The spirit of the Global Compact is already embedded in Henkel’s vision and values. The associated corporate value reads: Henkel is dedicated to sustainability and corporate social responsibility. The corporate ethic derived from this commitment is defined in worldwide standards and a Code of Conduct, with which all employees must comply. For Henkel, participation in the Global Compact was another step in the process of emphasizing the importance of high standards in its worldwide activities. As a part of this process, it informed its employees and communicated its participation to the public, its business partners and its shareholders.

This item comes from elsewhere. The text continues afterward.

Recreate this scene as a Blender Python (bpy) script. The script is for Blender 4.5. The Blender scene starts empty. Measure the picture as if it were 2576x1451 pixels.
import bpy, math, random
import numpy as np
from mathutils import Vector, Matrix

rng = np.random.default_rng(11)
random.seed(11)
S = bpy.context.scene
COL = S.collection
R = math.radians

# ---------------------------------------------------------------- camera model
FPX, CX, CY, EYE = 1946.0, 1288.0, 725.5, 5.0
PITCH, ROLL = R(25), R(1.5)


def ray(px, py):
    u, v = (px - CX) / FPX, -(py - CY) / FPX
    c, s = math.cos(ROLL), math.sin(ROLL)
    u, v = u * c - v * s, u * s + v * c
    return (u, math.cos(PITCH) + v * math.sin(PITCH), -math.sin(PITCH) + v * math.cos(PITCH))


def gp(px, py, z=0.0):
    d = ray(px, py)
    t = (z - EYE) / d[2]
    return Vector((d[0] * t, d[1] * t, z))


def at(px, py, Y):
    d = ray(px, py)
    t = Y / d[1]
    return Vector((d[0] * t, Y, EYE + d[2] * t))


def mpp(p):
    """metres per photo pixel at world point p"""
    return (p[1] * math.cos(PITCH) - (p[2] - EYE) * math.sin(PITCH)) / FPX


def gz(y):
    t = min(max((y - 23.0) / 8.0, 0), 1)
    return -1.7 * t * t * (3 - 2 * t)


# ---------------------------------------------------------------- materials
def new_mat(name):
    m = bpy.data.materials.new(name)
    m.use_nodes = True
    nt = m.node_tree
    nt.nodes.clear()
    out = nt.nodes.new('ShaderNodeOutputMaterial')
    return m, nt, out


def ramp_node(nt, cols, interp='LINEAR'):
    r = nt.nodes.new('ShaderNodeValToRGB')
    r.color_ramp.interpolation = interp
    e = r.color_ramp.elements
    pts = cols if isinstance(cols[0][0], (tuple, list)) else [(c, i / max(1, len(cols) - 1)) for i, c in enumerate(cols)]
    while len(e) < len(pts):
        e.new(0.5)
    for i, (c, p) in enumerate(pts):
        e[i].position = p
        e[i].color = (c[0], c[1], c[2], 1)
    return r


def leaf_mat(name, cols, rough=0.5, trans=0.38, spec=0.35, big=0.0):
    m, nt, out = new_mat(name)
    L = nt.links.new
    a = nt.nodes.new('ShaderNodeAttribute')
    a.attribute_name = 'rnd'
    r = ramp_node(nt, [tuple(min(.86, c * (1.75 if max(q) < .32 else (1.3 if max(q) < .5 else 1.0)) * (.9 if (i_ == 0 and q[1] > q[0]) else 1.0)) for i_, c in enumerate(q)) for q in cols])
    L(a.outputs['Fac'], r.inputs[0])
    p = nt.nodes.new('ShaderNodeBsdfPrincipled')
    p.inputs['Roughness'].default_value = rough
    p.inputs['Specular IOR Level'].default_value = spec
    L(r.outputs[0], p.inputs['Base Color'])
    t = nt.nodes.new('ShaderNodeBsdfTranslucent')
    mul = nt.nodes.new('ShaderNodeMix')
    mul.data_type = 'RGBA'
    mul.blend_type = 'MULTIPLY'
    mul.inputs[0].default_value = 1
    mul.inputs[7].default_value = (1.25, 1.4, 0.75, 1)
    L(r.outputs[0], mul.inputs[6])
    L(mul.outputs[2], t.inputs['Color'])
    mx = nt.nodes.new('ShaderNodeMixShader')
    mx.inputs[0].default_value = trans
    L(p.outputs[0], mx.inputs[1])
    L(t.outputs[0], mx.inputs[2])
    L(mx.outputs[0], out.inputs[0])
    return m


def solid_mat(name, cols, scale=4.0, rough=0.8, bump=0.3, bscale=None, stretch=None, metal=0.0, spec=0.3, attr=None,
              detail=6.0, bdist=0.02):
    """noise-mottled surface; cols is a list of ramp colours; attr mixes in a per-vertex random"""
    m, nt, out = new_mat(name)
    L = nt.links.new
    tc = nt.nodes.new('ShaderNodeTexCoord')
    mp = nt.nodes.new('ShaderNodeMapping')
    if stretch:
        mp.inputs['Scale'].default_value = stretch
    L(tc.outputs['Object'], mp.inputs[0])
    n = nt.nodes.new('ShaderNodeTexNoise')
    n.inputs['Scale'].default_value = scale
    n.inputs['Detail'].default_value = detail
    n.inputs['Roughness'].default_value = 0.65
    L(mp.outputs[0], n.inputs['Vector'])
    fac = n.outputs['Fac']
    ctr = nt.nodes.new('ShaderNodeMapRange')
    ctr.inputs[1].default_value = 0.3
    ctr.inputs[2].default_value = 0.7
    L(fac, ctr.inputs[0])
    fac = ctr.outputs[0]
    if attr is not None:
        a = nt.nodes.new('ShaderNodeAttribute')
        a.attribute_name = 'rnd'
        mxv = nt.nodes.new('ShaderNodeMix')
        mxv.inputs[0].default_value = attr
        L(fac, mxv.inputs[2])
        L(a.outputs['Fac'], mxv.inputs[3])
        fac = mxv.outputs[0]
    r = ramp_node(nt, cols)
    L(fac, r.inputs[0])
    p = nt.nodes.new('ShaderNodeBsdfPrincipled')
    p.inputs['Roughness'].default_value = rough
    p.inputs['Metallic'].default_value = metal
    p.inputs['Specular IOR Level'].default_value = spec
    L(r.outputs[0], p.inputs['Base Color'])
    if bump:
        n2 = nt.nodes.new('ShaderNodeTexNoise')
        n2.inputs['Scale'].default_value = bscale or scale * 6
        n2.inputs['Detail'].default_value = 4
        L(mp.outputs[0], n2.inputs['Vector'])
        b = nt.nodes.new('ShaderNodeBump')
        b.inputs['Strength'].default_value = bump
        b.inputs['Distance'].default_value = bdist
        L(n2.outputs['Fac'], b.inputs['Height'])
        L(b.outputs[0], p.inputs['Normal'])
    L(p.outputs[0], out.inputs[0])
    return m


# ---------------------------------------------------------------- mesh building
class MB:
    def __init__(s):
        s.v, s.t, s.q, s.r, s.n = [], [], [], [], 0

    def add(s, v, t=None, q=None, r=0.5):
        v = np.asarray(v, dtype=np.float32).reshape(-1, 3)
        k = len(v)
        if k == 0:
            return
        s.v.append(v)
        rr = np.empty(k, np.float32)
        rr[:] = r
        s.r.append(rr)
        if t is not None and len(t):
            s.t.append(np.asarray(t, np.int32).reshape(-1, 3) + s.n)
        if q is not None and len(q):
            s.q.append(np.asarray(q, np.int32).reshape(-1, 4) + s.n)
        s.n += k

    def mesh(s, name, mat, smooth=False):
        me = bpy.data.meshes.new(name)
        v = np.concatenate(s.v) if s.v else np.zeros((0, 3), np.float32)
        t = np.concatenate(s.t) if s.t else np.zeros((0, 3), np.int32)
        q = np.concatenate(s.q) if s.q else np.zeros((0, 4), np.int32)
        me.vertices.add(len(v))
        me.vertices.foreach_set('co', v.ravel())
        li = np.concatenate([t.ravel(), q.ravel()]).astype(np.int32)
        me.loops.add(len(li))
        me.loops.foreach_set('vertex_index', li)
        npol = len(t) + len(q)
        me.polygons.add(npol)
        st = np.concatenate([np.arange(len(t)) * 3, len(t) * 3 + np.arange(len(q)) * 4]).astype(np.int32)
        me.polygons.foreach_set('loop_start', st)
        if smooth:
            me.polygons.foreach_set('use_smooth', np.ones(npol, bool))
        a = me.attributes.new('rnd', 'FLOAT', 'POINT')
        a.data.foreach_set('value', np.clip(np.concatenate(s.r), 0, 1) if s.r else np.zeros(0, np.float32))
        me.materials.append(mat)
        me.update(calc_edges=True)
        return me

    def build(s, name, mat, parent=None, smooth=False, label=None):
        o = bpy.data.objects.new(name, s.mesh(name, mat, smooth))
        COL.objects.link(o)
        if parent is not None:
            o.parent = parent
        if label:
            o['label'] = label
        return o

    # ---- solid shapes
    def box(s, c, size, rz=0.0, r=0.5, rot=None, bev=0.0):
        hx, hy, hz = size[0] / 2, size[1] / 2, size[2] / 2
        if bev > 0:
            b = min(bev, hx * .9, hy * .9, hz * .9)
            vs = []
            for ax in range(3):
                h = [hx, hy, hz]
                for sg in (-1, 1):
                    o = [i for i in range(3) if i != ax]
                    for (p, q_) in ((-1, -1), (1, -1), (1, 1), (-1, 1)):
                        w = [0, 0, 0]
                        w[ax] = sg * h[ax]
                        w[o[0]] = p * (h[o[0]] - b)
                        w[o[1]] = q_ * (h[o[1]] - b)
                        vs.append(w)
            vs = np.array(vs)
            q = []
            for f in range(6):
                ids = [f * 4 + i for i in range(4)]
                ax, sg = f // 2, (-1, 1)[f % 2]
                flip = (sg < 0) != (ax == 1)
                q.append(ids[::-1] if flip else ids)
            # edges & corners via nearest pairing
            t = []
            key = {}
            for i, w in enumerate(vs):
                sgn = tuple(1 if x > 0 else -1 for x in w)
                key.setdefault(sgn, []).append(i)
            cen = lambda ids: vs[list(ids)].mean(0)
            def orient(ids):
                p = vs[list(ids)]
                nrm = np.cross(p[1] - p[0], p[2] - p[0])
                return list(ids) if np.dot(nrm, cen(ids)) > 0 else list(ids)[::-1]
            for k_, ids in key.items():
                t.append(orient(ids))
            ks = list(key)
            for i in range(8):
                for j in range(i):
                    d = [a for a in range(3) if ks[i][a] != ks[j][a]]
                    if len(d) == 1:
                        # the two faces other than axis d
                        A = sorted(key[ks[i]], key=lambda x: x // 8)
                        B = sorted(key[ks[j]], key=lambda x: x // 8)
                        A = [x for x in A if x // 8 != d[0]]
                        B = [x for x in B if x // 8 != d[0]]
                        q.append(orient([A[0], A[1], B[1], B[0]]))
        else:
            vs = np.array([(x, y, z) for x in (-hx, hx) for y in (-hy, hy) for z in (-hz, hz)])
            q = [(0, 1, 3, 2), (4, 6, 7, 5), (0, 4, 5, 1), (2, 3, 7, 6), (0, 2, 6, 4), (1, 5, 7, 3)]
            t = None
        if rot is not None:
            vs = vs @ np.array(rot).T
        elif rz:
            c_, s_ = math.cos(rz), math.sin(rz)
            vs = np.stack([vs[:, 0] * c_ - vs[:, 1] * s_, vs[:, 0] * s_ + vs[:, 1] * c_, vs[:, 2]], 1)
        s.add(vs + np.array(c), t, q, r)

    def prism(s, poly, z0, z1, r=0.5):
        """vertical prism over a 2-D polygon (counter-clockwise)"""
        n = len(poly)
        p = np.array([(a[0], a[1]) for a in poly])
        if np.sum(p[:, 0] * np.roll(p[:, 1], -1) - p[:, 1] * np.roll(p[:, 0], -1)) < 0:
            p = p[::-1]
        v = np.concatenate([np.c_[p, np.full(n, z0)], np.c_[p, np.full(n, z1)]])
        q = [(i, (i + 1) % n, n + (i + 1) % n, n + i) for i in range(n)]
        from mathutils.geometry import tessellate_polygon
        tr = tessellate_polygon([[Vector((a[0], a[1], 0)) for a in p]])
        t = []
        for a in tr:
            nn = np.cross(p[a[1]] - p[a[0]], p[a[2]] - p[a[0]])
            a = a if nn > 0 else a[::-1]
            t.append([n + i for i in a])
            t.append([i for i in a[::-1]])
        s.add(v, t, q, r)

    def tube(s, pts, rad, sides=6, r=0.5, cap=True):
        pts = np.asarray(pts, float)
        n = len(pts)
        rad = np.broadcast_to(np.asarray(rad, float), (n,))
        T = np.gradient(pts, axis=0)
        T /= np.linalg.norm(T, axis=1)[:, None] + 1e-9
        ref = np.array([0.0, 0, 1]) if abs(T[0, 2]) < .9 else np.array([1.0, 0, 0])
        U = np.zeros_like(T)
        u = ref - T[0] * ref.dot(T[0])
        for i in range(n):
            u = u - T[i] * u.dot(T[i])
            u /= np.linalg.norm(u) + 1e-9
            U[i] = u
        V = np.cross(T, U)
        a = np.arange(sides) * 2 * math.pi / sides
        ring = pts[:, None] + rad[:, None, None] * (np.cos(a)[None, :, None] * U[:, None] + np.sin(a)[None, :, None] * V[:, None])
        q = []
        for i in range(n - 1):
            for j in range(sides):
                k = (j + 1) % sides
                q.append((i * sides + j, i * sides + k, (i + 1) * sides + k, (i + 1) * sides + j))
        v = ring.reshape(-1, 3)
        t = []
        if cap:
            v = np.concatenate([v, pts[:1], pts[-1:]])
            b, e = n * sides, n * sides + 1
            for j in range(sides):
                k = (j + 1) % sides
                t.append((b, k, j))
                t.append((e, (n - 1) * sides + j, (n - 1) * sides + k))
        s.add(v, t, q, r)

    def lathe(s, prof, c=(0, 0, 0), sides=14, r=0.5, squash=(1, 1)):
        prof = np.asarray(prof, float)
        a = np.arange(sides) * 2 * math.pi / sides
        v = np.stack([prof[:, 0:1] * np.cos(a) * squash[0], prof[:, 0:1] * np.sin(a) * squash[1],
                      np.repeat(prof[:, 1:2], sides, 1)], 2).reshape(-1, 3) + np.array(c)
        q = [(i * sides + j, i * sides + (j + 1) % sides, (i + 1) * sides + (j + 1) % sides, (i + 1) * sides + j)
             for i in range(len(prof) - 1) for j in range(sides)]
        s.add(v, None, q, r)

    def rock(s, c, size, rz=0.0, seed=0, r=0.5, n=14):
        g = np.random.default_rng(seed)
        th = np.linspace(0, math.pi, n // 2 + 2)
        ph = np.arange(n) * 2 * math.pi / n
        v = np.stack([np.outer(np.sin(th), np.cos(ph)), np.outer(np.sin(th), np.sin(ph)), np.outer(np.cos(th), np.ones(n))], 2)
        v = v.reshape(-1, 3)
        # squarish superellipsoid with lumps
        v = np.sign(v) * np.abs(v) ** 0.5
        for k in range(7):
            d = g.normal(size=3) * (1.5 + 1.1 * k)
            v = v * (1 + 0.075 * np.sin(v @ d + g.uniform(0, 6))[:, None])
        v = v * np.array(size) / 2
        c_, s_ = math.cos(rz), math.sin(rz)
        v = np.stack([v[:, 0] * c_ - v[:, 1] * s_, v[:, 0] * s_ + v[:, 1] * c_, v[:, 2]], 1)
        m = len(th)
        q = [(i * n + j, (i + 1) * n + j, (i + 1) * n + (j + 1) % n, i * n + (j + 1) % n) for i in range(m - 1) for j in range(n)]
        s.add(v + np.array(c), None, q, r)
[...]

The 10 Principles of the Global Compact

Companies and other private institutions that join the Global Compact commit to support the following objectives and values in their corporate policies:

Human Rights

  1. Businesses should support and respect the protection of internationally proclaimed human rights within their sphere of influence; and
  2. make sure that they are not complicit in human rights abuses.

Labor Standards

  1. Businesses should uphold the freedom of association and the effective recognition of the right to collective bargaining;
  2. the elimination of all forms of forced and compulsory labor;
  3. the effective abolition of child labor; and
  4. eliminate discrimination in respect of employment and occupation.

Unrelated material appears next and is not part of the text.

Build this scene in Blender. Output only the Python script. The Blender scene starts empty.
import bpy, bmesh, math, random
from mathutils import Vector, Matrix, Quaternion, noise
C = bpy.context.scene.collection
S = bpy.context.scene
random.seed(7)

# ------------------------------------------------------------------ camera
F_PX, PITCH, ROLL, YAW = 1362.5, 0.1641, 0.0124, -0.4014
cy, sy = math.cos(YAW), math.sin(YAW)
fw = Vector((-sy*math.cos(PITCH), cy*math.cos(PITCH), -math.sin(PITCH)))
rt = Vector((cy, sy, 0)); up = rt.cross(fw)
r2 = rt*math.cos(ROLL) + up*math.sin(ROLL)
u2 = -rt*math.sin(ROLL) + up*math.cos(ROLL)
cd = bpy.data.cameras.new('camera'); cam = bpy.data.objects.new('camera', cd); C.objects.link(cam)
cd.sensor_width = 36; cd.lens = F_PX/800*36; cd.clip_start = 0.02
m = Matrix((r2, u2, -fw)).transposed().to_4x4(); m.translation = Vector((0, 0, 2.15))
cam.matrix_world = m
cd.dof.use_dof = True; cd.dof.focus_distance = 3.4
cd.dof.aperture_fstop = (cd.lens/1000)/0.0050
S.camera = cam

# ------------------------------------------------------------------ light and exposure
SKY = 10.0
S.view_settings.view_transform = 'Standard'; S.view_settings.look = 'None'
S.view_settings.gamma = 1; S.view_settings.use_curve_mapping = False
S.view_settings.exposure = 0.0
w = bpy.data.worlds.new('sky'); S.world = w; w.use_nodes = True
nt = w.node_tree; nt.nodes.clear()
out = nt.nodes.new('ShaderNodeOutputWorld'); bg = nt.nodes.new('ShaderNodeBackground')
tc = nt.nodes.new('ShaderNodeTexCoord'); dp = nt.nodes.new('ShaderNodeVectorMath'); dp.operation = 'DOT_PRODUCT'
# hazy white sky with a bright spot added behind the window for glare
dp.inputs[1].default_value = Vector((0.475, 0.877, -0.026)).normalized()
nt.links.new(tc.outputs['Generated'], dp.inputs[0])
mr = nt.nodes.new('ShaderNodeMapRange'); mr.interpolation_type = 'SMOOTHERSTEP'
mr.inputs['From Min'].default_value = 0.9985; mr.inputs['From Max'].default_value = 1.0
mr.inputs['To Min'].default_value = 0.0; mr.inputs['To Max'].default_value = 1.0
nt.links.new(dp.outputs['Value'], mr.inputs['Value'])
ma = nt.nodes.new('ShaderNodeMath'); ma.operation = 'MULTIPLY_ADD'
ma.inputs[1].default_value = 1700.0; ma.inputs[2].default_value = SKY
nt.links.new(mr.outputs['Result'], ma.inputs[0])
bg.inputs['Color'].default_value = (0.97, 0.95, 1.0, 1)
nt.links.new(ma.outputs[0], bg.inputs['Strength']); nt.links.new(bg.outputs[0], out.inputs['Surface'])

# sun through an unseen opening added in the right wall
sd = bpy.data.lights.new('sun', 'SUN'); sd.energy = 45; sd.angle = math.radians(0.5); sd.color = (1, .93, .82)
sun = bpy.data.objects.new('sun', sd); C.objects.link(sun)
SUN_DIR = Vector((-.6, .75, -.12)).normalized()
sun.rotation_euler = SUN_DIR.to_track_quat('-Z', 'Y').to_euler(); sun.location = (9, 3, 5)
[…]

  1. Businesses should support a precautionary approach to environmental challenges;
  2. undertake initiatives to promote greater environmental responsibility; and
  3. encourage the development and diffusion of environmentally friendly technologies.


  1. Businesses should work against all forms of corruption, including extortion and bribery.

The principles of the Global Compact are based on universal consensus, being derived from the Universal Declaration of Human Rights, the International Labor Organization’s Declaration of Fundamental Principles and Rights at Work, and the United Nations’ Rio Declaration on Environment and Development.